Sometimes I wonder if women really understand how intense the male sex drive is or how intrinsic a man's sexual fulfillment is to his self-acceptance. Remember men and women are different. If our wives had our testosterone levels, they'd be a lot more interested in sex. Of course they'd also have beards and hair on their chests. It could also cause liver damage—so don't slip testosterone into your wife's coffee.

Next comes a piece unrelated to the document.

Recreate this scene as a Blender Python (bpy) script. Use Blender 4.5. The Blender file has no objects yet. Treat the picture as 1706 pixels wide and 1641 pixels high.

—Louis McBurney, Spring 1998
Get some rest
Sleep-deprived spouses are not sexy, so before you can revitalize your love life you'll need to get some rest. Take a nap. Go to bed tonight when you get the kids to sleep. We actually have advised parents to have a sleep date. Get away for 24 hours, but spend the first part of it sleeping. Until you overcome some of your sleep deprivation, you won't be alert enough to concentrate on loving each other.
—David and Claudia Arp, Spring 2000
What's Okay?
In marriage a couple may do anything in their sexual play that meets five specific criteria: (1) It's just the two of you. (2) You allow mutual respect and agreement to guide your choices of sexual play. (3) It causes no pain physically, emotionally, or spiritually. (4) You keep the focus on your relationship. When having sexual release becomes an addiction driven to levels of compulsive behavior, replacing the connection to your spouse with various stimuli that are essentially fantasy based, you rob your marriage of the most crucial part of intimacy—the blend of relational and sexual connectedness. (5) It doesn't always take the place of genital union.
—Louis and Melissa McBurney, Spring 2001
How often is normal?
It's as if there's some grand scale of "normalcy" that everyone wants to fit in. Just because you don't have the same libido as your wife's friends' husbands doesn't indicate an "abnormality." This isn't a competition. There's no normal frequency of intercourse. It's whatever is right for you as a couple.